WASHINGTON (TIP): US economic growth accelerated more than expected in the second quarter and the decline in output in the prior period was less steep than previously reported, bolstering views for a stronger performance in the last six months of the year. Gross domestic product expanded at a 4.0 per cent annual rate as activity picked up broadly after shrinking at a revised 2.1 per cent pace in the first quarter, the commerce department said.
That pushed GDP above the economy’s potential growth trend, which analysts put somewhere between a 2 per cent and 2.5 per cent pace. Economists had forecast the economy growing at a 3.0 per cent rate in the second quarter after a previously reported 2.9 per cent contraction. A separate report showing private employers added 218,000 jobs to their payrolls last month, a decline from June’s hefty gain of 281,000, did little to change perceptions the economy was strengthening.
US stock futures added to gains and yields on US Treasuries rose after the data. The US dollar hit a seven-week high against the yen and an eight-month high against the euro. The economy grew 0.9 per cent in the first half of this year and growth for 2014 as a whole could average above 2 per cent. The first quarter contraction, which was mostly weatherrelated, was the largest in five years.

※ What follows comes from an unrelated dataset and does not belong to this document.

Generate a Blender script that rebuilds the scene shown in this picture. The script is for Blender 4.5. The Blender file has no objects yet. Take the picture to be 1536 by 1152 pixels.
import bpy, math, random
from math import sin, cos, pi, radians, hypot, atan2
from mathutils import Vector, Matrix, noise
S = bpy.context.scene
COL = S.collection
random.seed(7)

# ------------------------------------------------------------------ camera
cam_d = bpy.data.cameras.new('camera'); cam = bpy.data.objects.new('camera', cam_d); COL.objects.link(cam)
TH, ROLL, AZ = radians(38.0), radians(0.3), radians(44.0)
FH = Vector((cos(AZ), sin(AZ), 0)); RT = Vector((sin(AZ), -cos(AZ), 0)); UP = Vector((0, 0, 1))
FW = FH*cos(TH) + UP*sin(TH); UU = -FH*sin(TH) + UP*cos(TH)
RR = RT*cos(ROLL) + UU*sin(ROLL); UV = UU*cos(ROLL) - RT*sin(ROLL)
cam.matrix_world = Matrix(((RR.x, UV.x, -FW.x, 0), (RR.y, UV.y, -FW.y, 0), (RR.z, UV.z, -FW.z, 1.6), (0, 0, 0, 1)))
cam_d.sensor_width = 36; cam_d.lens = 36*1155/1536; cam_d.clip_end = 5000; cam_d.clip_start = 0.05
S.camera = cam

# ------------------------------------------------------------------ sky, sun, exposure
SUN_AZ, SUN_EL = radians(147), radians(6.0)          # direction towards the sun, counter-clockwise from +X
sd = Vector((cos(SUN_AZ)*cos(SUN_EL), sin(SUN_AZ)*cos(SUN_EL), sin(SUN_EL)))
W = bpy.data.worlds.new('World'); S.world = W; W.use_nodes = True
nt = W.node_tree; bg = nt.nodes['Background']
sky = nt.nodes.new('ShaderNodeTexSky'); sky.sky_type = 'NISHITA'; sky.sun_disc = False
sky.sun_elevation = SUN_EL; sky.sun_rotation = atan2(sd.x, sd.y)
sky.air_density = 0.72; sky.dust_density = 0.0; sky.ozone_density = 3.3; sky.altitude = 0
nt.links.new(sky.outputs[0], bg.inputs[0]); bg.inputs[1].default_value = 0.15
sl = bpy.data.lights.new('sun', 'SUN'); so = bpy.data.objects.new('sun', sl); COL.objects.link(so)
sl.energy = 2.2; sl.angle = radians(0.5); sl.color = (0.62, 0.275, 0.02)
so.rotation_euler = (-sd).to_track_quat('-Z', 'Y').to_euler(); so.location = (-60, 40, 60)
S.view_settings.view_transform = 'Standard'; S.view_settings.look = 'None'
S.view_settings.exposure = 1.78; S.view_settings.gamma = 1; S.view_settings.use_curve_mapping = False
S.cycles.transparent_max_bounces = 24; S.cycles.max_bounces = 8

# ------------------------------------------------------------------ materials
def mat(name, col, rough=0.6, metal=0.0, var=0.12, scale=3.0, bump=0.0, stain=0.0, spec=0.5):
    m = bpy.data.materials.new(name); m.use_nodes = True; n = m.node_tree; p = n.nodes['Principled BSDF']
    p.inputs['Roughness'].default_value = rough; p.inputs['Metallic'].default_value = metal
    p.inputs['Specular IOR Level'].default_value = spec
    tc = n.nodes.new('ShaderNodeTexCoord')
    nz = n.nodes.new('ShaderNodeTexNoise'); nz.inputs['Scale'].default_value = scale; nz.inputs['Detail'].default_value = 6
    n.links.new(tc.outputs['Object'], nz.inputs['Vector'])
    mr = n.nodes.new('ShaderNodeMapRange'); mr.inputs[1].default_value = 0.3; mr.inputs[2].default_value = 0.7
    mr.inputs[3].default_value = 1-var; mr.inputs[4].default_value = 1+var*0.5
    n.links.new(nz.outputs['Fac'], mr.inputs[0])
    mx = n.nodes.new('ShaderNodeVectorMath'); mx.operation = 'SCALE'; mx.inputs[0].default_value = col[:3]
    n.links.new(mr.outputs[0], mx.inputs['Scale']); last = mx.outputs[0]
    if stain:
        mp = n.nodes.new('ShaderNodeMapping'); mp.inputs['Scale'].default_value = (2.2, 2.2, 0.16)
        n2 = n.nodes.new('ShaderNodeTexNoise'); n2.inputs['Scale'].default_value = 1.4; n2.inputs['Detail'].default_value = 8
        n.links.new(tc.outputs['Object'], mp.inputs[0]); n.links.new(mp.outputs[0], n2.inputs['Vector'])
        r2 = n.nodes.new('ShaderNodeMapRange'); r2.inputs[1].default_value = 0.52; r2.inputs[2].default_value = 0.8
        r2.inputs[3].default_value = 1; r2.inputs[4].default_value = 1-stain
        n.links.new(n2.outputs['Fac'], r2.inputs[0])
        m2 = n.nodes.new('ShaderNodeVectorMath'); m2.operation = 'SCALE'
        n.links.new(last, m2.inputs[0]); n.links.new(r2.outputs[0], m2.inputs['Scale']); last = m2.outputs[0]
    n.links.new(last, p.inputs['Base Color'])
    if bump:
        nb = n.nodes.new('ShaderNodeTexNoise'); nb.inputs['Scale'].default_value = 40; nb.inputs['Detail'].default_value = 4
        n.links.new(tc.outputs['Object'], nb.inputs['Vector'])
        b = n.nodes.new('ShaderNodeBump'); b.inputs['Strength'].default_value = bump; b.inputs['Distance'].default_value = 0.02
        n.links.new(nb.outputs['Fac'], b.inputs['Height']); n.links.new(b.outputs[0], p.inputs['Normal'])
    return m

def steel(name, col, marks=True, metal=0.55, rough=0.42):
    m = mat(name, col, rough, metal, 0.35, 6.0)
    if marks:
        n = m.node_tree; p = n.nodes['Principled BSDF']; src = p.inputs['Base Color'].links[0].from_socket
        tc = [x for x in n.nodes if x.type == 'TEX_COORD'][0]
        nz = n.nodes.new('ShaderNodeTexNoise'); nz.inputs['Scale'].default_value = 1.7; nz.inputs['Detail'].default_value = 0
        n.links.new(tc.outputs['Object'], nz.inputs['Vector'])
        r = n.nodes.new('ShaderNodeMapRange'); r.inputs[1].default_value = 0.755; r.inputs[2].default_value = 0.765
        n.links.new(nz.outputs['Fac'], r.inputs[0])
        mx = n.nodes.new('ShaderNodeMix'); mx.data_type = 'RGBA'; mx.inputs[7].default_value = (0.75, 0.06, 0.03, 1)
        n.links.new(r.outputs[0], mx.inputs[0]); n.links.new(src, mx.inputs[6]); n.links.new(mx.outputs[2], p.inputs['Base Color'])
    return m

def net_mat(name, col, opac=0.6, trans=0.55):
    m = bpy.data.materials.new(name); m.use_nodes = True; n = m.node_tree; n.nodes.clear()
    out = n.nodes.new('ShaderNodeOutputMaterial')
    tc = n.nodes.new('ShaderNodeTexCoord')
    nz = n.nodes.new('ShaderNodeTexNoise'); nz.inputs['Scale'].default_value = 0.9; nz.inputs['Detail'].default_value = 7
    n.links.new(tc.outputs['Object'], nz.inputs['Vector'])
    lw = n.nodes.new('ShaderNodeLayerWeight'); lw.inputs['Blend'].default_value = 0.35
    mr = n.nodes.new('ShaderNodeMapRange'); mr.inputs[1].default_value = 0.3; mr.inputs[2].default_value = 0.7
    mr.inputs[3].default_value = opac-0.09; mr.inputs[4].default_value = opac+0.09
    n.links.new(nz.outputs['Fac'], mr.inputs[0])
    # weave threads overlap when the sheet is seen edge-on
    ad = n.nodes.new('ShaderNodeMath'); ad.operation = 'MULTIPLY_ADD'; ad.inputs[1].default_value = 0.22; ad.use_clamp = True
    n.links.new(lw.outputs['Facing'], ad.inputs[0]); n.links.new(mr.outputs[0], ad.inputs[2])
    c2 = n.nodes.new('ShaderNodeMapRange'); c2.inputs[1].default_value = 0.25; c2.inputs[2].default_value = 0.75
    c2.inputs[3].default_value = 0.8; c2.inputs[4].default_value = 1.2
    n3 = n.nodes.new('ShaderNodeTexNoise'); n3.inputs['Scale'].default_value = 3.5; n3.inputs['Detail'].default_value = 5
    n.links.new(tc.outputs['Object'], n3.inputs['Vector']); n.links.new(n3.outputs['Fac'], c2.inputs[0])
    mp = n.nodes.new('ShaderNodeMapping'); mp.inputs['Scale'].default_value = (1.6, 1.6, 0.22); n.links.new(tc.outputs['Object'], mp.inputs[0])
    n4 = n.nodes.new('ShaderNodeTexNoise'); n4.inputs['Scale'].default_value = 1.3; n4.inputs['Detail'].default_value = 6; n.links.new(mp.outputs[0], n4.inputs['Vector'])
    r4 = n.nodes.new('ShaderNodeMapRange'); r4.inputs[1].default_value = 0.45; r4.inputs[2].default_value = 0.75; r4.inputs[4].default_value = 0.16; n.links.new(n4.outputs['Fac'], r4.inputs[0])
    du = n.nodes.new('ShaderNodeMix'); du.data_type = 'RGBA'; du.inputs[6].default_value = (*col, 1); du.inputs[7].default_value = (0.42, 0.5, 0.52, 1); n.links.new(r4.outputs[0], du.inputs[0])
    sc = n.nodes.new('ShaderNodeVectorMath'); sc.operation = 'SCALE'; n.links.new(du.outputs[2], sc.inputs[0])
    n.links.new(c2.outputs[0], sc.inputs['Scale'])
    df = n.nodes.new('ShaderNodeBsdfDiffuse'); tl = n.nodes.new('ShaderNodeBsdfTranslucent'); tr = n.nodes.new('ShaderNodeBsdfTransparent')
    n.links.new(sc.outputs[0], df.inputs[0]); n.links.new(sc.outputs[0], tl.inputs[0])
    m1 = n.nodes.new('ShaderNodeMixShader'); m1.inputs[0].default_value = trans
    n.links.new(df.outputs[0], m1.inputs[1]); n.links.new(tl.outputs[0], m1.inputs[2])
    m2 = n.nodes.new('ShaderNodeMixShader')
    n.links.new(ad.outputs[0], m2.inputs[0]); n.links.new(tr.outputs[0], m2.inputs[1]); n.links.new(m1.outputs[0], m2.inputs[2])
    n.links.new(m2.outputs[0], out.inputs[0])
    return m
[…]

Employment growth, which has exceeded 200,000 jobs in each of the last five months, and strong readings on the factory and services sectors from the Institute for Supply Management underpin the bullish expectations for the rest of the year. The government also published revisions to prior GDP data going back to 1999, which showed the economy performing much stronger in the second half of 2013 and for that year as a whole than previously reported.